Moody’s highlighted that the Kingdom’s focus on reducing reliance on hydrocarbon revenue has positively impacted the performance of the banking sector’s loan portfolio. The Saudi Central Bank (SAMA) reported a record profit before zakat and tax of SR7.83 billion ($2.1 billion) for banks in July, marking a 23% annual increase.
Lea Hanna, an analyst at Moody’s, noted, We expect this trend to persist over the coming 12 to 18 months, further boosting the non-hydrocarbon economy where banks largely operate.

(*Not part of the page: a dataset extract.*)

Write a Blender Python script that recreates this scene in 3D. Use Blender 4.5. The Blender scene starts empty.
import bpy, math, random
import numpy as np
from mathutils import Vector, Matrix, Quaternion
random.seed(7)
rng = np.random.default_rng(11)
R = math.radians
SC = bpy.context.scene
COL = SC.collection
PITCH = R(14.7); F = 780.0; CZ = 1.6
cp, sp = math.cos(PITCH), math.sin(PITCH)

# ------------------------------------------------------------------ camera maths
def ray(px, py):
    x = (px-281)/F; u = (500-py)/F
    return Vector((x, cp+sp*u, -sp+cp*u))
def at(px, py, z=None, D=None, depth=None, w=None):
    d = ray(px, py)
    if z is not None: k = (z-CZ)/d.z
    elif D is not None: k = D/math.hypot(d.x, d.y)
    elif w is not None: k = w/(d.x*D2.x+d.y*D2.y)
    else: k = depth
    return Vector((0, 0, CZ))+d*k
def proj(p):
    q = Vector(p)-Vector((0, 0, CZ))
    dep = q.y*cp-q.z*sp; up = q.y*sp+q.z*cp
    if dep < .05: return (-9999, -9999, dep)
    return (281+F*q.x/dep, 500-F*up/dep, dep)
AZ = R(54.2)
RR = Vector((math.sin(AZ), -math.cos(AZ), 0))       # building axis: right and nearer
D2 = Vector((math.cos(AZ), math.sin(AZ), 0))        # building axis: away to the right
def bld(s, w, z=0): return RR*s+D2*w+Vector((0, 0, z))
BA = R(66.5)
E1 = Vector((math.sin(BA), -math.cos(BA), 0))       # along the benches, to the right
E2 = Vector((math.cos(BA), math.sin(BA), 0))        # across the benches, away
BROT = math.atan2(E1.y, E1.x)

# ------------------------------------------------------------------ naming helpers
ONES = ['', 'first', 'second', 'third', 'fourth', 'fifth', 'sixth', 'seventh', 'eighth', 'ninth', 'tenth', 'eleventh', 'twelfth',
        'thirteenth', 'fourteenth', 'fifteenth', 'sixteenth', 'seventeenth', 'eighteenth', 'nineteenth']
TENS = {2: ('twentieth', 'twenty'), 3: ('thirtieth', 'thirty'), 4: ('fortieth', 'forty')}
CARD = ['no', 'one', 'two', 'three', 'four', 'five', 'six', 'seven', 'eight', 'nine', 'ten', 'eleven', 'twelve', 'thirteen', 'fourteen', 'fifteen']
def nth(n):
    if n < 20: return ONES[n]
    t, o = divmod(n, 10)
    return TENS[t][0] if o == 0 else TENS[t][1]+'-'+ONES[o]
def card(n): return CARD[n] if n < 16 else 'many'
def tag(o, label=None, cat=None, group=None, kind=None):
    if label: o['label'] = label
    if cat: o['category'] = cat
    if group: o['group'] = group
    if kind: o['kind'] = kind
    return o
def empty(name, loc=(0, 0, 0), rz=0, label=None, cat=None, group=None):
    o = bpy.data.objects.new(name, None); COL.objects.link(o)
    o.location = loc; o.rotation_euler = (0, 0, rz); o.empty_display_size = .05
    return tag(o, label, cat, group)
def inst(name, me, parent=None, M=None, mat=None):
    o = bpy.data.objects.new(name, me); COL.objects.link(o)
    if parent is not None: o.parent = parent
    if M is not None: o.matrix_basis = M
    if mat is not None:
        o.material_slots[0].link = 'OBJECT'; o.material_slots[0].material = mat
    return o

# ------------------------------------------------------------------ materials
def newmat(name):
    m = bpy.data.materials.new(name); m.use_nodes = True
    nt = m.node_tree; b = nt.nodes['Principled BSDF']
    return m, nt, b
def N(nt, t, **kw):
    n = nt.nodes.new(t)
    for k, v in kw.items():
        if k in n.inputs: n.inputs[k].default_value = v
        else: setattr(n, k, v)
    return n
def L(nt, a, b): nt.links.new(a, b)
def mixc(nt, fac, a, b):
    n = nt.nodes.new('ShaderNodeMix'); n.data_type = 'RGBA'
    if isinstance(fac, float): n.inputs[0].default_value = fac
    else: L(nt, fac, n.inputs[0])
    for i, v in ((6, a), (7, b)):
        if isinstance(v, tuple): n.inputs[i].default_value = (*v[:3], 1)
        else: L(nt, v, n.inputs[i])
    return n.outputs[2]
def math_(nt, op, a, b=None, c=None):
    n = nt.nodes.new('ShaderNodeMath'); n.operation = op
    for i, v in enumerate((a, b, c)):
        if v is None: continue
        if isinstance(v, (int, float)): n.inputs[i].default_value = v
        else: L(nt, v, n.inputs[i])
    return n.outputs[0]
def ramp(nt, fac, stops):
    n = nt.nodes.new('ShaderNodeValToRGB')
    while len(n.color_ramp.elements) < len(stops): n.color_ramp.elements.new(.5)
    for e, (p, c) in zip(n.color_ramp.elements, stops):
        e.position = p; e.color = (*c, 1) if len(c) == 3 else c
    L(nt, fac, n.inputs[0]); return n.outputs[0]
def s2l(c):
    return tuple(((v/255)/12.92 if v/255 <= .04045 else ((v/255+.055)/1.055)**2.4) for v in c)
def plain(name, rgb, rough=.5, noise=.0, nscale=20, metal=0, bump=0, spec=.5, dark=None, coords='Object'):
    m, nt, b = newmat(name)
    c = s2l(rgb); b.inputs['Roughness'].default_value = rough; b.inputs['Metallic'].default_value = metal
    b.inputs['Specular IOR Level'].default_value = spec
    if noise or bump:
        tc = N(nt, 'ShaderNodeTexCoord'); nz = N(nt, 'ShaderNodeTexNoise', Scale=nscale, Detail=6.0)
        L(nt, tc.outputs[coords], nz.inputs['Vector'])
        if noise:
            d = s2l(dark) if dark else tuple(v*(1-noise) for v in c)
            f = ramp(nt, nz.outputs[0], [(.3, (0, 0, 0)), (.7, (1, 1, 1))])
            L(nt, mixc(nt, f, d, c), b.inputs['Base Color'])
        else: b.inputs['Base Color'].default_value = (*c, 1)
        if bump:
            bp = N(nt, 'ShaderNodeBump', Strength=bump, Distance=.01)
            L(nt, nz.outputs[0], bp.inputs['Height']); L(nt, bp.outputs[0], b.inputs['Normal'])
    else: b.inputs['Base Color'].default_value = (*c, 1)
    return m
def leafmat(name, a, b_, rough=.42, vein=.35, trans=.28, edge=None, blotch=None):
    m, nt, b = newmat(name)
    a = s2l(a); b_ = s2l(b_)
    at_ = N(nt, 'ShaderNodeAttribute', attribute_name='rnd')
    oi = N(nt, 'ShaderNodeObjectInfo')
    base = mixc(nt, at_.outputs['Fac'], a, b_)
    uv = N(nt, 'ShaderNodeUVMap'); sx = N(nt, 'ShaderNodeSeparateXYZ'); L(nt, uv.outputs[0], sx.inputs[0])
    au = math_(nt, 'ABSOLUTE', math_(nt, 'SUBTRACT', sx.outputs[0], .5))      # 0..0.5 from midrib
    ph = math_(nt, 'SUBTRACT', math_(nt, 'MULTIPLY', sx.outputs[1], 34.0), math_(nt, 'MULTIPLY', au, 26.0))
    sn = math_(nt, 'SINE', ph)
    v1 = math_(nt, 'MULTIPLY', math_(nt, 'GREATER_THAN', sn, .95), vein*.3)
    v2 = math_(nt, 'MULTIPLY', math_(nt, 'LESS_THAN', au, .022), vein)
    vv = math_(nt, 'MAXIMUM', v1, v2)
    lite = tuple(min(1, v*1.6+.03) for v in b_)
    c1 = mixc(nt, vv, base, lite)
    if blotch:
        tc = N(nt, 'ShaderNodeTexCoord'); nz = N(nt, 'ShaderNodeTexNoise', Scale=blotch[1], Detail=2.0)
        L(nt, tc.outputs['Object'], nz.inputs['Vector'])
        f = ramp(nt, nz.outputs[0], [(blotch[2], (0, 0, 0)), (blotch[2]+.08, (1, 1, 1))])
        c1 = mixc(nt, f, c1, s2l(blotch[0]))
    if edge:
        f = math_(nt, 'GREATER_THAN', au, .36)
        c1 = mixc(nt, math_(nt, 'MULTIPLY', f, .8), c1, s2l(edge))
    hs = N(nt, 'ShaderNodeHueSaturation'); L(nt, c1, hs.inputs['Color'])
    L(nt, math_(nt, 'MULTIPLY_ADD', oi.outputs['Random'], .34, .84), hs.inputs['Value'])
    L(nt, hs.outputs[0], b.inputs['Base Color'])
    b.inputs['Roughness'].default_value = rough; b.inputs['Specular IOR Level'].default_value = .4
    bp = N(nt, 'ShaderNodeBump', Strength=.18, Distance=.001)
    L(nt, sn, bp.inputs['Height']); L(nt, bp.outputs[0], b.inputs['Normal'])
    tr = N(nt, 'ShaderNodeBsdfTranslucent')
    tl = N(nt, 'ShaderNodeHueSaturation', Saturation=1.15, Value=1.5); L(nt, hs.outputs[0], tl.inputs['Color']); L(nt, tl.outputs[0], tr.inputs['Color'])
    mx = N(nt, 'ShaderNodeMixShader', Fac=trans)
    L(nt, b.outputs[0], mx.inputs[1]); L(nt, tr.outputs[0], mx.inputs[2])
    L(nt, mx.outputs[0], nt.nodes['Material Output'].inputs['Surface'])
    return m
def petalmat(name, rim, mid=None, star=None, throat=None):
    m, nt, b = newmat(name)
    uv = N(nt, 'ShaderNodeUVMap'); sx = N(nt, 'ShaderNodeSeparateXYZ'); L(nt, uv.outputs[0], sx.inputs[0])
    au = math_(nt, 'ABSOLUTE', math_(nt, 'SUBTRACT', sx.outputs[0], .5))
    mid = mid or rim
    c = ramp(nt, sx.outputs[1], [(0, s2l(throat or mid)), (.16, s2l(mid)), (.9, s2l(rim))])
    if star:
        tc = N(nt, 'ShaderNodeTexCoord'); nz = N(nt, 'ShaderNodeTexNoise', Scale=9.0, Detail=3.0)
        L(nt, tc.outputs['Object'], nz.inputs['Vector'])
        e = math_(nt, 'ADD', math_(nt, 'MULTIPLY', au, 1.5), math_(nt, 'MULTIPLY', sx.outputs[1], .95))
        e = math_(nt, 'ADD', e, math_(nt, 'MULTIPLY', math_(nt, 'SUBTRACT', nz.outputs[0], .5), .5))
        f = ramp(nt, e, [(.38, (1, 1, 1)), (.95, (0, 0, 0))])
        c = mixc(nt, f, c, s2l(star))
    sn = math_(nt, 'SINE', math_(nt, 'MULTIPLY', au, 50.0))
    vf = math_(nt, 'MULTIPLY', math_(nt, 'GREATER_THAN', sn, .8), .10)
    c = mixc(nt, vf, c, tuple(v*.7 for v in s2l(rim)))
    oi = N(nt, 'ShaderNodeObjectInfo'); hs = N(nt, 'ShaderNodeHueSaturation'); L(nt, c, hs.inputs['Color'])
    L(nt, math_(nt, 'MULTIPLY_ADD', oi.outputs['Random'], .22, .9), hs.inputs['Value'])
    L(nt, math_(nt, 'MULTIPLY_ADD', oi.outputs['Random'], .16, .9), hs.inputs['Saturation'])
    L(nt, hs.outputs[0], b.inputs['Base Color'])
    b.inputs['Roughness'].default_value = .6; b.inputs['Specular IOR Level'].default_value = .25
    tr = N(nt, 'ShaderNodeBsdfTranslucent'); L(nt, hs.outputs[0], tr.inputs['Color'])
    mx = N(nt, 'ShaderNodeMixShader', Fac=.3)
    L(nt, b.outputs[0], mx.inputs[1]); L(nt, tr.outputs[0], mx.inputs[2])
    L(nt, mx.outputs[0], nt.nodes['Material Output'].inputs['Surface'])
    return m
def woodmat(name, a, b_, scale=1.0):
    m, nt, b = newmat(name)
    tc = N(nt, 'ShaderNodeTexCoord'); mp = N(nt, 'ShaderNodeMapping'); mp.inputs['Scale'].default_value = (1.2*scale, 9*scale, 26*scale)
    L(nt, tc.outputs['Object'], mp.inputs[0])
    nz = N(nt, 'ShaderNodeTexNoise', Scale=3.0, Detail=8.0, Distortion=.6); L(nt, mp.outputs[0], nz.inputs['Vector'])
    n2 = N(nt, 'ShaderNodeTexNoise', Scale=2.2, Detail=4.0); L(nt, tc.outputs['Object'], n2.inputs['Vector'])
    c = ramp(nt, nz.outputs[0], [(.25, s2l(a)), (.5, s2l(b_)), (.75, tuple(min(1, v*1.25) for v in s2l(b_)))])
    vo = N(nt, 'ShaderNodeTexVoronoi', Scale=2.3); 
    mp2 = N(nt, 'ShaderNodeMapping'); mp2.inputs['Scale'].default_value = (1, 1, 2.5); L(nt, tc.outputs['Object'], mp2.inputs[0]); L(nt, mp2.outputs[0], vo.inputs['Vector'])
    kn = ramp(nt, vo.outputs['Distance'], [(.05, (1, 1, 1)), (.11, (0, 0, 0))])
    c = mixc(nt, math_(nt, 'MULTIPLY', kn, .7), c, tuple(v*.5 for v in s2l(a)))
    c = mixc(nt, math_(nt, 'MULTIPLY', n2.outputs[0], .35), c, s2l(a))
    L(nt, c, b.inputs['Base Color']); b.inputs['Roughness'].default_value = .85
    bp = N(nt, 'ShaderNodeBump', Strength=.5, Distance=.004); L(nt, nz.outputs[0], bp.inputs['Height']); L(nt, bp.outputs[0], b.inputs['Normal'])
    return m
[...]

Saudi borrowers’ repayment capacity is also supported by government policies and reforms.
She also mentioned that Saudi banks are experiencing lower delinquencies and fully covered nonperforming loans.
Moody’s projects robust growth of approximately 5.5% in Saudi Arabia’s real non-hydrocarbon GDP for both 2024 and 2025, driven by substantial government investments in infrastructure projects, which will increase credit demand.
The agency emphasized that sectors such as construction, tourism, and entertainment are crucial for the growth of Saudi banks’ loan portfolios. Diversification into new sectors, such as tourism, entertainment, and renewable energy, provides attractive lending opportunities,
Moody’s stated.
Lending to small and medium enterprises (SMEs) has increased but still constitutes a small portion of the sector’s overall loan book. Potential risks to asset quality include prolonged low oil prices and changes in government policy.
Hanna cautioned, Banks in Saudi Arabia remain exposed to downside risks should there be a reversal in economic momentum or a relaxation in authorities’ active support in managing system asset risks.
Additionally, Moody’s reported that Saudi banks are likely to expand their client base due to government-backed economic diversification initiatives that foster innovation and productivity. The analysis also highlighted that Saudi Arabia and Oman had the lowest volatility in non-oil sector growth among Gulf Cooperation Council countries from 2020 to 2023.